I have played Fallout for 14 hours.
It's incredibly.
This game is going to be huge. Yesterday I was in the wasteland - surviving - and I could hear my stomach grumble; I had decided that with my hunger I will be dead soon. My body was shaking, and I could barely see straight. In the corner of my eye, I saw a single turtle slowly crawling across. I confronted it with my pistol, and I fired two rounds into it. The controls are quite bad, but it really adds to authenticity of the game. After all, in real life I have never fired a gun so the fact that Bethesda would take that into account really makes my role playing experience more genuine. With my last shot, the turtle was dead. It was intense, as had the turtle played my bluff and charged me I would have been dead; my previous encounter with a mutant beaver ended with me jumping off a hill and spraining my leg. I picked up the turtles corpose and took it into an empty hut. My equipment indicated that a wave of nuclear fallout would be coming soon and it could be fatal. With this in mind, I decided to wait it out... but I couldn't wait too long as this area wasn't safe. I needed to return to my safe house. With my injury If a mutant fish attacked me I would a goner. While waiting, I cleaned the turtle's corpse and cooked it. It's beautiful that in Fallout 4 takes into account toe food-chain, and by killing the turtle it will affect other animals. Regardless, I needed to survive and that turtle had to die.
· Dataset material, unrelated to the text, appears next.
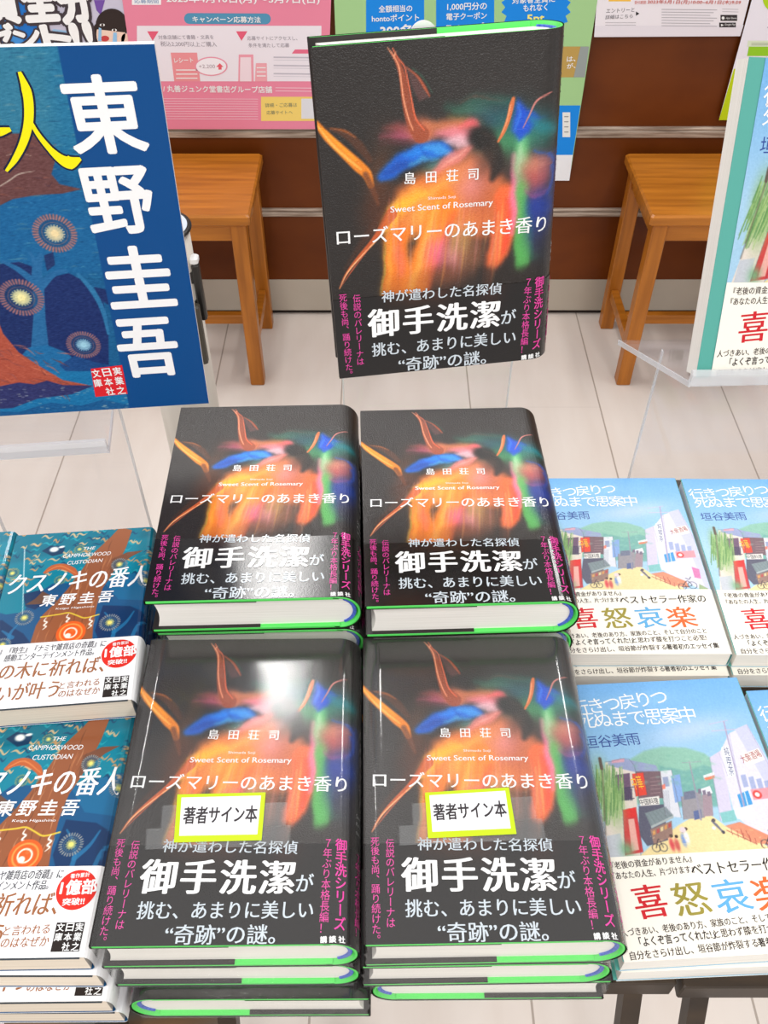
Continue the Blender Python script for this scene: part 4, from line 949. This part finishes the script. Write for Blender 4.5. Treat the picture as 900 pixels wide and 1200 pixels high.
table('narrow dark table under the four black novels', -.166, .1795, .178, .6225, (-.1005, .157))
table('dark table under the street-scene books', .1830, .62, .176, .6225, (.1985, .60))

# picture magazine lying on the lower shelf
xs, ys = np.linspace(0, .172, 60), np.linspace(0, .235, 70); P = Paint(xs, ys, (96, 94, 90))
P.blob((.02, .22), .03, .02, 0, (140, 104, 70), .9, 2); P.blob((.11, .222), .05, .008, 8, (136, 100, 70), .9, 1.5); P.blob((.06, .16), .05, .04, 0, (60, 90, 96), .8); P.blob((.13, .1), .05, .06, 0, (126, 90, 64), .8)
mg = thing('picture_magazine', 'grey and brown picture magazine on the lower shelf, cut by the bottom edge', 'magazine', place(-.284, -.028, .588))
s = Sheet(); s.grid(xs, ys, P.c); s.build('cover', lambda a, b, o: np.stack([a, b, .0062 + o], 1), M['satin'], mg)
MB().box(.0004, .1716, .0004, .2346, 0, .006, .0004).build('page_block', M['pages_white'], mg)

# ================================================================== books
TOP = .748
def z_hard(k): return TOP + .0012 + k * PITCH
# -- four stacks of the black novel
A1 = make_hardcover('signed black novel topping the stack nearest the pocket paperbacks, under its white card', place(-.1532, .1651, z_hard(2), .0107))
shrink_wrap(A1, 1)
sign_card(A1, [(.0362, .0545), (.0852, .0553), (.0852, .0840), (.0340, .0832)])
B1 = copy_thing(A1, place(-.0105, .1660, z_hard(2), .0176), 'signed black novel topping the stack beside the street-scene books, under its white card', skip=('sign_card', 'tape'))
sign_card(B1, [(.0362, .0558), (.0862, .0574), (.0850, .0856), (.0358, .0832)])
for root in (A1, B1): root['group'] = 'signed novels in cellophane'
nocard = ('sign_card', 'tape')
GA = 'signed novels in cellophane'
copy_thing(A1, place(-.1535, .1665, z_hard(1), .0060), 'cellophane-wrapped black novel, middle of the stack nearest the pocket paperbacks', GA, nocard)
copy_thing(A1, place(-.1475, .1600, z_hard(0), .0040, True, HW + HB, HT), 'cellophane-wrapped black novel lying face down, lowest nearest the pocket paperbacks', GA, nocard)
copy_thing(A1, place(-.0125, .1665, z_hard(1), .0140), 'cellophane-wrapped black novel, middle of the stack beside the street-scene books', GA, nocard)
copy_thing(A1, place(-.0070, .1690, z_hard(0), .0060, True, HW + HB, HT), 'cellophane-wrapped black novel lying face down, lowest beside the street-scene books', GA, nocard)
GB = 'plain novels on the back stacks'
C1 = copy_thing(A1, place(-.1545, .3640, z_hard(3), .0300), 'unwrapped black novel on the taller back stack, nearest the cover board', GB, ('shrink_wrap', 'wrap_end', 'sign_card', 'tape'))
D1 = copy_thing(C1, place(-.0120, .3600, z_hard(3), .0340), 'unwrapped black novel on the taller back stack, nearest the street-scene books', GB)
GH = 'novels hidden under the back stacks'
for k in range(3):
    copy_thing(A1, place(-.1530, .3655, z_hard(k), .0250), 'cellophane-wrapped black novel hidden beneath an unwrapped back copy', GH, nocard)
    copy_thing(A1, place(-.0110, .3640, z_hard(k), .0300), 'cellophane-wrapped black novel hidden beneath an unwrapped back copy', GH, nocard)

# -- the black novel shown upright
def frame(corner, deg, drop=(0, 0, 0)):
    m = Euler([R(v) for v in deg], 'XYZ').to_matrix().to_4x4(); m.translation = corner
    return m @ Matrix.Translation(drop)
F_up = frame((-.0288, .4723, .9843), (79.99, -1.62, 7.29), (0, 0, -(HT + .0006)))
copy_thing(C1, F_up, 'black novel standing upright on a clear stand, above the unwrapped stacks')

# -- pocket paperbacks
z_p = lambda k: TOP + .0005 + k * BPITCH
GP = 'pocket paperbacks on the near stack'
F1 = make_pocket('pocket paperback with camphor tree cover, topping the nearer pocket stack', place(-.2590, .1650, z_p(3), .0150))
for k, (dx, dy, a, w) in enumerate((('lowest', 0, 0, 0), ('second from the bottom', 0, 0, 0), ('third from the bottom', 0, 0, 0))):
    px, py, pa = ((-.2520, .1570, .004), (-.2545, .1560, .010), (-.2565, .1640, .000))[k]
    copy_thing(F1, place(px, py, z_p(k), pa), 'pocket paperback with white band, %s in the nearer pocket stack' % dx, GP)
GE = 'pocket paperbacks on the farther stack'
copy_thing(F1, place(-.2570, .3040, z_p(4), .0900), 'pocket paperback with camphor tree cover, topping the farther pocket stack', GE)
for k in range(4): copy_thing(F1, place(-.2590 + .0006 * (k % 2), .3160, z_p(k), .0500), 'pocket paperback lying hidden under the farther top copy', 'pocket paperbacks hidden in the farther stack')
copy_thing(F1, place(-.3590, .3000, z_p(4), .0850), 'pocket paperback of which only a bright right corner shows beside the farther stack', GE)
for k in range(4): copy_thing(F1, place(-.3610, .3120, z_p(k), .0550), 'pocket paperback lying hidden in the outermost stack', 'pocket paperbacks hidden in the outermost stack')

# -- essay paperbacks with the painted street
z_s = lambda k: TOP + .0004 + k * SPITCH
GS = 'street-scene essay books'
G1 = make_essay('street-scene essay book beside the unwrapped black novels, topping its stack', place(.1322, .3990, z_s(1), .0029)); G1['group'] = GS
copy_thing(G1, place(.1325, .3905, z_s(0), .0029), 'street-scene essay book under the copy beside the unwrapped black novels', GS)
copy_thing(G1, place(.2658, .3985, z_s(1), -.0080), 'street-scene essay book in the far corner, below the clear stand, cut by the picture edge', GS)
copy_thing(G1, place(.2662, .3915, z_s(0), -.0080), 'street-scene essay book under the far corner copy', GS)
copy_thing(G1, place(.1412, .1805, z_s(1), .0560), 'street-scene essay book nearest the viewer beside the signed novel, showing its whole street', GS)
copy_thing(G1, place(.1425, .1800, z_s(0), .0400), 'street-scene essay book under the nearest copy, showing only white page edges', GS)
copy_thing(G1, place(.2752, .1760, z_s(1), .0560), 'street-scene essay book beside the nearest copy, showing only a title corner', GS)
copy_thing(G1, place(.2755, .1780, z_s(0), .0520), 'street-scene essay book under the copy that shows only a title corner', GS)
F_rt = frame((.2075, .4838, .9757), (68.1, 4.8, 8.0), (0, 0, -(ST + .0004)))
R1 = copy_thing(G1, F_rt, 'street-scene essay book standing upright on a clear stand in front of a stool', skip=('paper_band', 'jacket', 'cover'))

# ================================================================== big cover board
PW, PH = .18, .246
F_pan = frame((-.1257, .5096, .9331), (92.39, 1.37, 7.31)) @ Matrix.Translation((-PW, 0, 0))
def board_art(xs, ys):
    P = Paint(xs, ys, (16, 92, 142)); k = .36657 * .00058; C = pan
    S = lambda pts, w, col, a=1.0, fe=None: P.stroke(C(*pts), np.asarray(w) * k, col, a, fe)
    P.poly(C(-700, -40, 260, -40, 290, 360, 100, 330, -700, 330), (54, 128, 156), .85, .02); P.poly(C(150, -40, 260, -40, 330, 420, 240, 440, 180, 350), (24, 112, 158), .6, .01)
    P.poly(C(0, 500, 120, 470, 260, 470, 330, 640, 340, 740, 0, 740, -300, 700), (18, 100, 156), .8, .006)
    rnd = random.Random(7)
    for q in range(420):
        x = rnd.uniform(-500, 330); y = rnd.uniform(0, 760); l = rnd.uniform(10, 46); S([x, y, x + l * .5, y - 2, x + l, y - 1], [1, 3, 1], ((96, 158, 178), (14, 66, 108), (40, 130, 170), (130, 150, 150))[q % 4], .55)
    # branch
    P.poly(C(-700, 200, -100, 260, 40, 290, 100, 290, 150, 330, 178, 372, 164, 420, 190, 452, 262, 468, 200, 482, 110, 488, 40, 500, -20, 530, -300, 560, -700, 600), (104, 66, 66))
    for q in range(60):
        x = rnd.uniform(-500, 160); y = rnd.uniform(320, 500); l = rnd.uniform(20, 60); S([x, y, x + l * .5, y + rnd.uniform(-8, 8), x + l, y + rnd.uniform(-10, 10)], [1, 4, 1], ((150, 92, 80), (74, 48, 60), (128, 80, 70))[q % 3], .7)
    S((-20, 470, 30, 440, 60, 420, 110, 410), [2, 3, 3, 1], (216, 206, 190), .8); S((20, 360, 60, 352, 100, 362), [1, 3, 1], (206, 180, 160), .7)
    # navy hollows, pale tree between them
    P.poly(C(-400, 760, 10, 706, 60, 700, 104, 716, 120, 770, 112, 980, 70, 1010, 0, 1000, -400, 1000), (20, 44, 100)); P.poly(C(128, 800, 170, 748, 220, 736, 280, 768, 330, 830, 346, 900, 348, 1040, 280, 1020, 200, 1010, 150, 980, 132, 900), (20, 44, 102))
    P.poly(C(300, 780, 344, 790, 350, 840, 316, 820), (20, 44, 100)); P.poly(C(140, 680, 170, 668, 176, 710, 150, 730), (26, 52, 104))
    S((128, 1000, 126, 880, 122, 780, 118, 730, 130, 680), [56, 34, 32, 28, 14], (34, 104, 158)); S((116, 770, 60, 726, 10, 700), [24, 18, 10], (34, 104, 158)); S((122, 790, 170, 740, 210, 730), [24, 18, 12], (34, 104, 158)); S((112, 740, 106, 690, 96, 672), [14, 10, 8], (34, 104, 158)); S((250, 740, 300, 800, 330, 860, 346, 930), [10, 16, 14, 8], (40, 116, 166))
    P.poly(C(60, 1010, 90, 975, 150, 966, 210, 990, 260, 1030, 220, 1060, 140, 1050, 90, 1040), (22, 106, 162)); P.poly(C(190, 1030, 240, 1000, 300, 1020, 400, 1040, 400, 1090, 300, 1090, 230, 1070), (20, 70, 130))
    # ground
    P.poly(C(-700, 1100, 120, 1050, 300, 1050, 420, 1040, 430, 1230, -700, 1240), (20, 116, 170))
    P.poly(C(-700, 700, -100, 820, -10, 880, 10, 930, 60, 990, 120, 1030, 200, 1078, 300, 1098, 200, 1120, 0, 1130, -700, 1150), (176, 82, 62))
    for q in range(70):
        x = rnd.uniform(-300, 200); y = rnd.uniform(960, 1110) + max(0, x) * .1; l = rnd.uniform(20, 60); S([x, y, x + l * .5, y + rnd.uniform(0, 14), x + l, y + rnd.uniform(6, 30)], [1, 5, 1], ((206, 112, 84), (120, 60, 60), (140, 76, 74))[q % 3], .7)
    P.poly(C(-700, 1140, 0, 1098, 60, 1086, 110, 1092, 150, 1080, 200, 1094, 300, 1096, 230, 1124, 120, 1138, 40, 1168, -100, 1176, -700, 1200), (48, 52, 104))
    P.poly(C(-100, 1176, 60, 1180, 160, 1150, 260, 1160, 330, 1140, 420, 1160, 430, 1230, -100, 1240), (18, 84, 140), .8)
    for q in range(60): x = rnd.uniform(-60, 420); y = rnd.uniform(1100, 1170); S([x, y, x + 8, y], 2.4, (190, 196, 190), .6)
    halo(P, C(175, 610)[0], 58 * k, (186, 120, 110), (244, 222, 170), 40); halo(P, C(68, 815)[0], 62 * k, (170, 110, 110), (250, 240, 170), 40); halo(P, C(267, 966)[0], 50 * k, (170, 110, 110), (160, 210, 230), 40)
    n = np.random.default_rng(5).normal(0, 1, P.X.shape); P.c += ((n + np.roll(n, 1, 1) + np.roll(n, 2, 1)) / 3)[..., None] * 9
    q = C(183, 10, 497, -2, 668, 1157, 412, 1168); P.poly(np.array([q[0], [PW + .01, q[0][1] + .02], [PW + .01, -.01], [q[3][0], -.01]]), (0, 74, 138)); return np.clip(P.c, 0, 255)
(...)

My hands started to shake, and I could barely concentrate while I was cooking in the turtle. By eating that turtle, I could survive another day. Even in death it will never be forgotten as I used the shell to create bandages to aid my injured leg..
Admittedly, Fallout 4 does not have any mechanics to do with nuclear fallout, cooking, food-chains, eating, safe-houses, player input, healing system, weather, hunger or even turtles. However, it provides the canvas that allows me to role-play any scenario that I could ever dream of.